Wednesday, April 11, 2007

On Class

The conversation over at Parabasis about class has been quite interesting. Be sure to read the comments, which are insightful and passionate. Other bloggers, such as Laura Axelrod, have added additional thoughts.

It is interesting the direction that conversation has taken. The focus has been almost entirely on the class of the artists, many of whom come from working-class and middle-class families, and whose lack of financial wherewithal negatively affects their ability to regularly practice their craft and develop their aesethetic. Can it be done? Certainly -- but it can be done easier if, like, say, Richard Foreman, you have a trsut fund to draw upon.

But another interesting common thread that I noticed is that almost everyone whose comments I read talked about the burden of student loans for their undergraduate and graduate educations. As someone still paying off my student loans at the age of 48, I can certainly relate. But perhaps more to the point, what these student loans also indicate is that all of these artists have had the benefit of a college education -- a college education which inculcates them (or at least attempts to) with certain accepted middle-class and upper-class artistic values about what makes a work of art "good," and what audience is worth addressing. For instance, as Laura Axelrod notes, "In poorer countries, theater is done without costumes. It's done without a stage or grants or anything. It only requires people. That's it. People. Actors and audiences." But for the most part, at the university level there is an emphasis on the "stuff" of theatre -- plays take place in nice facilities or, perhaps, a "black box" which is where the "low end" productions take place. But it is still a theatre, and there is usually still a light board and lights, and maybe sound, and certainly seats... There is very little discussion of (much less experience in) other models -- of El Teatro Campesino performing on the back of a pickup truck, of Los Angeles Poverty Company performing in soupkitchen lines, of Pavel Kahout performing in living rooms. As a result, when college students graduate and try to create their own productions, they think along the tracks that have already been laid for them.

This is also true about the aesthetic values that shape their idea of what comprises a good play, or good acting, or good design. Certainly working class aesthetics, the English version of which was brilliantly described by John McGrath in A Good Night Out, are viewed a being "crude" and "uneducated" -- certainly nothing to aspire to.

As Laura Axelrod notes: "I've also noticed that the theatrical blogosphere is preoccupied with a certain kind of theater - urban, smart, directed to a certain audience. The fact is that other audiences for theater exist. There's community theater, theaters in churches, smaller professional theater, regional theater, colleges, among other places. These places attract a variety of people. I've even heard that writers can make significant money in those venues. There are hotbeds of community theater throughout the country. These people take their theater very seriously. And they're good at what they do." We've had this discussion before, and many bloggers have shown their disdain and disgust for this audience, which at least a few characterized as just short of brutes. Of course, that is their personal right. But my impression is that this attitude is shared by a majority of artists who have largely been educated beyond their class and have no interest in "going back." Again, the result is a narrowing of class representation in the theatre.
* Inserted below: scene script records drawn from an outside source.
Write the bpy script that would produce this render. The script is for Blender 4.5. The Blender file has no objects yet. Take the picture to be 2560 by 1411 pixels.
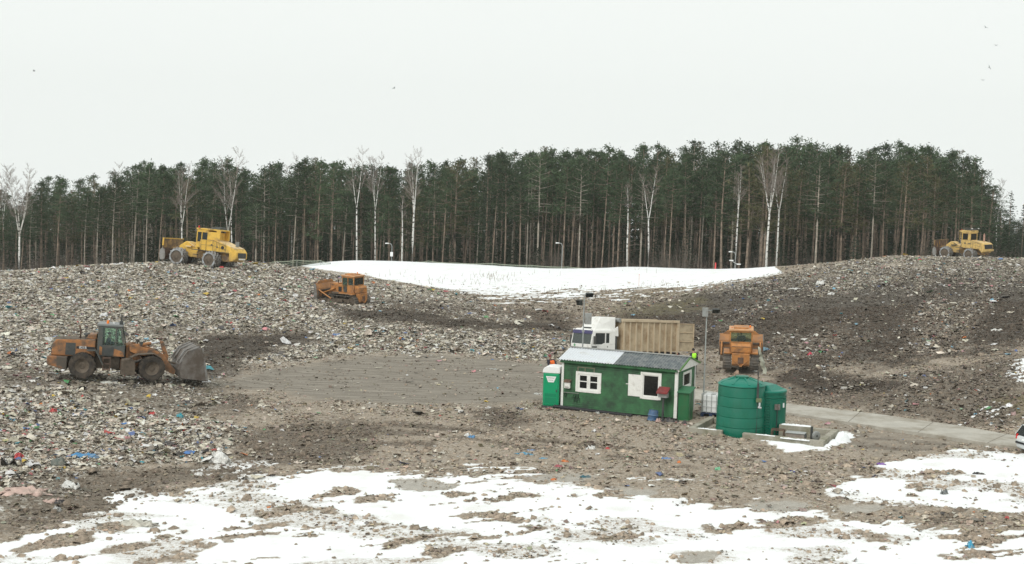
import bpy, bmesh, math, random
import numpy as np
from mathutils import Vector, Matrix, Euler

C = bpy.context.scene.collection
SC = bpy.context.scene
R = math.radians
random.seed(7)

# ------------------------------------------------------------------ camera
F, W0, H0 = 3600.0, 2560.0, 1411.0
CAMZ, PITCH, ROLL = 14.1, math.atan(305.5 / 3600.0), 0.028
CR = (Matrix.Rotation(math.pi / 2 - PITCH, 3, 'X') @ Matrix.Rotation(ROLL, 3, 'Z'))
cam_data = bpy.data.cameras.new('camera')
cam_data.sensor_width = 36.0
cam_data.lens = 36.0 * F / W0
cam_data.clip_start, cam_data.clip_end = 0.5, 8000
cam = bpy.data.objects.new('camera', cam_data)
cam.matrix_world = Matrix.Translation((0, 0, CAMZ)) @ CR.to_4x4()
C.objects.link(cam)
SC.camera = cam

# ------------------------------------------------------------------ world and sun: thick white overcast
SUN_EL, SUN_AZ = R(42), R(215)
world = bpy.data.worlds.new('World')
SC.world = world
world.use_nodes = True
wn, wl = world.node_tree.nodes, world.node_tree.links
wn.clear()
w_out = wn.new('ShaderNodeOutputWorld')
w_bg = wn.new('ShaderNodeBackground')
w_sky = wn.new('ShaderNodeTexSky')
w_sky.sky_type = 'NISHITA'
w_sky.sun_disc = False
w_sky.sun_elevation = SUN_EL
w_sky.sun_rotation = SUN_AZ
w_sky.dust_density = 5.0
w_hs = wn.new('ShaderNodeHueSaturation')
w_hs.inputs['Saturation'].default_value = 0.12
w_mix = wn.new('ShaderNodeMix')
w_mix.data_type = 'RGBA'
w_mix.inputs[0].default_value = 0.94            # cloud deck hides nearly all of the clear sky
w_mix.inputs[7].default_value = (9.75, 10.15, 9.85, 1)
w_bg.inputs['Strength'].default_value = 0.1
wl.new(w_sky.outputs[0], w_hs.inputs['Color'])
wl.new(w_hs.outputs[0], w_mix.inputs[6])
wl.new(w_mix.outputs[2], w_bg.inputs['Color'])
wl.new(w_bg.outputs[0], w_out.inputs[0])

sun_data = bpy.data.lights.new('sun', 'SUN')
sun_data.energy = 1.5
sun_data.angle = R(25)
sun_data.color = (1.0, 0.97, 0.93)
sun = bpy.data.objects.new('sun', sun_data)
sd = Vector((math.sin(SUN_AZ) * math.cos(SUN_EL), math.cos(SUN_AZ) * math.cos(SUN_EL), math.sin(SUN_EL)))
sun.rotation_euler = sd.to_track_quat('Z', 'Y').to_euler()
sun.location = (0, 0, 60)
C.objects.link(sun)

SC.view_settings.view_transform = 'Standard'
SC.view_settings.look = 'None'
SC.view_settings.exposure = 0.0
SC.view_settings.gamma = 1.0
SC.cycles.max_bounces = 6
SC.cycles.transparent_max_bounces = 10
SC.cycles.volume_bounces = 0

# ------------------------------------------------------------------ projection helpers (photo pixels <-> places)
CRn = np.array(CR)

def ray(px, py):
    d = CR @ Vector(((px - W0 / 2) / F, -(py - H0 / 2) / F, -1.0))
    return d

def at_depth(px, py, D):
    d = ray(px, py)
    t = D / d.y
    return Vector((d.x * t, D, CAMZ + d.z * t))

def on_plane(px, py, z=0.0):
    d = ray(px, py)
    t = (z - CAMZ) / d.z
    return Vector((d.x * t, d.y * t, z))

def project(x, y, z):
    p = np.stack([x, y, z - CAMZ], -1) @ CRn
    dep = np.maximum(-p[..., 2], 1e-3)
    return W0 / 2 + F * p[..., 0] / dep, H0 / 2 - F * p[..., 1] / dep

# ------------------------------------------------------------------ numpy noise
def _hash(ix, iy, seed):
    h = (ix.astype(np.int64) * 374761393 + iy.astype(np.int64) * 668265263 + seed * 974711) & 0xffffffff
    h = ((h ^ (h >> 13)) * 1274126177) & 0xffffffff
    return ((h ^ (h >> 16)) & 0xffff) / 65535.0

def vnoise(x, y, seed=0):
    ix, iy = np.floor(x), np.floor(y)
    fx, fy = x - ix, y - iy
    fx = fx * fx * (3 - 2 * fx)
    fy = fy * fy * (3 - 2 * fy)
    a = _hash(ix, iy, seed); b = _hash(ix + 1, iy, seed)
    c = _hash(ix, iy + 1, seed); d = _hash(ix + 1, iy + 1, seed)
    return (a + (b - a) * fx) * (1 - fy) + (c + (d - c) * fx) * fy

def fbm(x, y, seed=0, oct=4, gain=0.5):
    s, a, t = 0.0, 1.0, 0.0
    for i in range(oct):
        s = s + a * vnoise(x, y, seed + i * 17)
        t += a
        a *= gain
        x, y = x * 2.03 + 11.3, y * 2.03 + 5.7
    return s / t

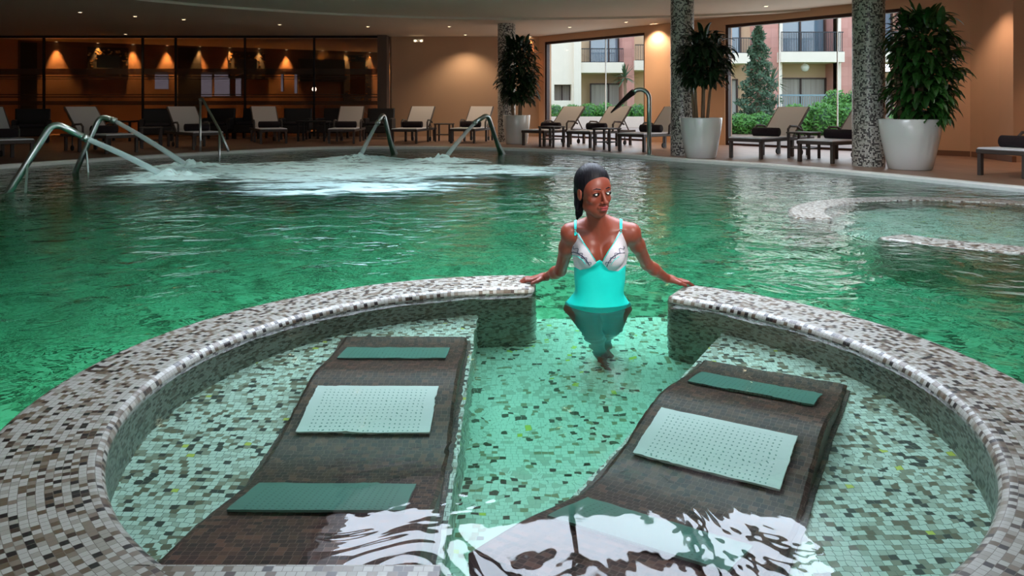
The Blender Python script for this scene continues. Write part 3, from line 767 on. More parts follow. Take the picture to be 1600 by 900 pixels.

As Dudley Cocke wrote (and I quoted several weeks ago): "With most (80 percent) of its audience drawn from the top 15 percent of the income scale, the assembled spectators for the typical not-for-profit professional theater production don’t look like any community in the U.S., except, perhaps, a gated one. From such a narrow social base, great democratic art will never rise."

If we want to talk about an uncomfortable, but crucial, conversation about class, this is Big Lebowski.

1 comment:

Anonymous said...

People called audiences for regional, church, and college theater just short of brutes? When did this happen?